Artist

Martha High

Genre: R&B ,Soul ,Funk ,Early R&B
Origin: U.S.A
Listen on Coda
Martha High, born Martha Harvin, held the longest tenure among James Brown's female vocalists. Her path opened in Washington, D.C., where she and the future Four Jewels—Sandra Bears, Carrie Mingo, Grace Ruffin, and Margie Clark—attended Roosevelt High School and sang at Trinity AME Zion Church; Harvin stepped in only after Mingo stepped out.

Northwest D.C. natives, the singers rehearsed with the Rainbows, the Marquees (Marvin Gaye), and Billy Stewart (Ruffin's cousin) in Bo Diddley's basement. Bob Lee handled early management until Diddley took charge and arranged their first contract with Chess/Checker Records.

On Checker, Chess, Start, and Tec, the Four Jewels placed several regional singles before Harvin arrived. The personnel change yielded an immediate break: under the shortened name Jewels and on Carole King's Dimension imprint, they scored their strongest success with Bears leading “Opportunity,” a track that moved briskly in multiple markets and earned national notice. Its follow-up, “But I Do” b/w “Smokey Joe,” fared far worse, ending the Dimension run.

In 1964 the group joined the James Brown Revue. Harvin, now co-leading with Bears, traveled the country on a nonstop circuit of one-nighters alongside James Crawford, Vicki Anderson, Baby Lloyd, and the 350-pound Elsie “TV Mama” Mae, whose uproarious “All of Me” never failed to ignite crowds. Smash Records documented one such evening on the 1967 LP Presenting the James Brown Show, which omits TV Mama. When the tour reached Detroit the singers tried to audition at Motown, only to find the building closed on their single free day.

After eighteen months and two James Brown–produced 45s, the Jewels disbanded yet stayed active in music for the rest of their careers. Harvin adopted the name Martha High and remained with Brown more than thirty years, appearing on his ecology-themed “Summertime” and on the James Brown Original Funky Divas collection; Salsoul Records released her self-titled solo album in 1979. Fans remember her from those shows as the jet-black sister with glowing blond hair.

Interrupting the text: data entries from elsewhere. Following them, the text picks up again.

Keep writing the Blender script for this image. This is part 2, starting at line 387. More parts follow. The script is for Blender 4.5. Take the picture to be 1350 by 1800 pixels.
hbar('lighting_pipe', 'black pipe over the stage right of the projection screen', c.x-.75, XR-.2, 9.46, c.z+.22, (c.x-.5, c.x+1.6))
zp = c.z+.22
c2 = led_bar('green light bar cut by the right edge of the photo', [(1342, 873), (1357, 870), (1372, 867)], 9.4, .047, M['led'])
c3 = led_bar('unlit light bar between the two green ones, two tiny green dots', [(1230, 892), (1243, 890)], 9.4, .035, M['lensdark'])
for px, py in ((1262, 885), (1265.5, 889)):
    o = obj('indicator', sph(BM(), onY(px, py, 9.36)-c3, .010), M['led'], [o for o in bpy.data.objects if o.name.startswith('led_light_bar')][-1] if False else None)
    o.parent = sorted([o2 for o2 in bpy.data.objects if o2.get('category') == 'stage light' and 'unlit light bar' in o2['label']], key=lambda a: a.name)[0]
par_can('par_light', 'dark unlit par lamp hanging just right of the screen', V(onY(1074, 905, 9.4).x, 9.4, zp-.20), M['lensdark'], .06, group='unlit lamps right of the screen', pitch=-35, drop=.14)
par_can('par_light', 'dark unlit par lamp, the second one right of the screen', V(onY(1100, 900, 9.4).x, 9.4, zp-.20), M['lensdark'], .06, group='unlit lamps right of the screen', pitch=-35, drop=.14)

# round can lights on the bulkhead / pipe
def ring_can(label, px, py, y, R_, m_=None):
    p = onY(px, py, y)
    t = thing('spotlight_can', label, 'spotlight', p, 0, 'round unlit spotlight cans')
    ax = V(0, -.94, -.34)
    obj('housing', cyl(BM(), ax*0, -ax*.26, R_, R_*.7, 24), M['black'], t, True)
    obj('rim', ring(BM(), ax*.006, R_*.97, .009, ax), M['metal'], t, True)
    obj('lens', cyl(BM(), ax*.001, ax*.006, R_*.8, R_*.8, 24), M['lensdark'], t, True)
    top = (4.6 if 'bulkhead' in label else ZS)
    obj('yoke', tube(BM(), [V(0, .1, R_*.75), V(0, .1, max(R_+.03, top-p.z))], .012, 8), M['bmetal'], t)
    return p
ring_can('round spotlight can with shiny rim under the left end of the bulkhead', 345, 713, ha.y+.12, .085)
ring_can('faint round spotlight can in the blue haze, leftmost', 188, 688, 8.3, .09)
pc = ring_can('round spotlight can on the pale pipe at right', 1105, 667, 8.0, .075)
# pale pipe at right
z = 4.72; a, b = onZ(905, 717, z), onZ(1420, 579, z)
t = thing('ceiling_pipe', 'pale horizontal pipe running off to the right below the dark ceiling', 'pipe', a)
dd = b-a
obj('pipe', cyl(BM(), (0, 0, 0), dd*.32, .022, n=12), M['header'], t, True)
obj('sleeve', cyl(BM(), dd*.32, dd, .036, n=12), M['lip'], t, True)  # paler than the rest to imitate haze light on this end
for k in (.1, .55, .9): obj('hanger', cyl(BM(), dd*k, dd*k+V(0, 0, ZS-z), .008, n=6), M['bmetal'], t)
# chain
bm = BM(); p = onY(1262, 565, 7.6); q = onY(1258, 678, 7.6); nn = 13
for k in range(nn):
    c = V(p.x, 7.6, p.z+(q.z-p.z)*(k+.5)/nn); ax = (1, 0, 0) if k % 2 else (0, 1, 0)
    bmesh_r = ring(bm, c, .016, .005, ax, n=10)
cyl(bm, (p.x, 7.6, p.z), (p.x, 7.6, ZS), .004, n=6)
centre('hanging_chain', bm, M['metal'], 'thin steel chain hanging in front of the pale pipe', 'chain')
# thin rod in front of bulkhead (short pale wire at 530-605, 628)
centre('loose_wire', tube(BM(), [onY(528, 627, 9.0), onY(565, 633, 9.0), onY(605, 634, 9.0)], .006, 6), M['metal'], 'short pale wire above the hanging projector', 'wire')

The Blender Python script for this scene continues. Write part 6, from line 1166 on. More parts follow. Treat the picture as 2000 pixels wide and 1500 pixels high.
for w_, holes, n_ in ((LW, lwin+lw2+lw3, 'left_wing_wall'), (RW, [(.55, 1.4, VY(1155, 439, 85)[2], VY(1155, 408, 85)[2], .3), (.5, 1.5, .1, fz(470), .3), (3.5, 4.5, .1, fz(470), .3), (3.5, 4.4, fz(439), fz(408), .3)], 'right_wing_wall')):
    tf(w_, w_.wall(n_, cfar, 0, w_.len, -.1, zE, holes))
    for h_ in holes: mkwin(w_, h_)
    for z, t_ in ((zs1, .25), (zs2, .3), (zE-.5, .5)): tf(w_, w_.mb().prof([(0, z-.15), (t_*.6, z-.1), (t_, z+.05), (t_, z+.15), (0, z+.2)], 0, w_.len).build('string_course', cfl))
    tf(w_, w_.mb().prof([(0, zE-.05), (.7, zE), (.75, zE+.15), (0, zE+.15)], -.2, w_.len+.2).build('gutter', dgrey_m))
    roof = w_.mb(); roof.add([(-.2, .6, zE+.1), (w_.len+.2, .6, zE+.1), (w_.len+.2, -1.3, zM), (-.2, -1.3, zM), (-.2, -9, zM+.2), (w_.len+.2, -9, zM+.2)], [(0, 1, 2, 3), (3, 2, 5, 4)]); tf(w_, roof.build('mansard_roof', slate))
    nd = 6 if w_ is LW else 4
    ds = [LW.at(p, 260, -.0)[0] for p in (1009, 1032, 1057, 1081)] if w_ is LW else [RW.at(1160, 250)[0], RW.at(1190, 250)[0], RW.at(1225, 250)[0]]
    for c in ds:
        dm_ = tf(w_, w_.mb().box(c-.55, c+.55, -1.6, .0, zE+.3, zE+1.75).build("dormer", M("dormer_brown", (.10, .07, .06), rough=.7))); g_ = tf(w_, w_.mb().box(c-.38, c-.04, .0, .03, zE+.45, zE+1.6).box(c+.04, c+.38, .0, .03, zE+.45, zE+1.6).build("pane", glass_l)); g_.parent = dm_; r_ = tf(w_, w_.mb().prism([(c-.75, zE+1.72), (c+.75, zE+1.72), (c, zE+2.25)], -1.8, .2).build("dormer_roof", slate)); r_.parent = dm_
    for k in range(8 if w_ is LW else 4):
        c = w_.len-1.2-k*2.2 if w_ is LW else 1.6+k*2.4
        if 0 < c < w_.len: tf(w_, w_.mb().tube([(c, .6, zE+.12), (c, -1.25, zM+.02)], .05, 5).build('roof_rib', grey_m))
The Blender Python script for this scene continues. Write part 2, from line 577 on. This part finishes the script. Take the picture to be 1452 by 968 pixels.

High left Brown near 1995 to tour with former Brown saxophonist Maceo Parker, whose band included Parker, High, Charles “Sweet Charles” Sherrell (ex–James Brown vocalist), guitarist Bruno Speight, vocalist Corey Parker, trombonist Greg Boyer, drummer Jerome Thomas, bassist Rodney “Skeet” Curtis, trumpeter Ron Tooley, and organist Will Boulware.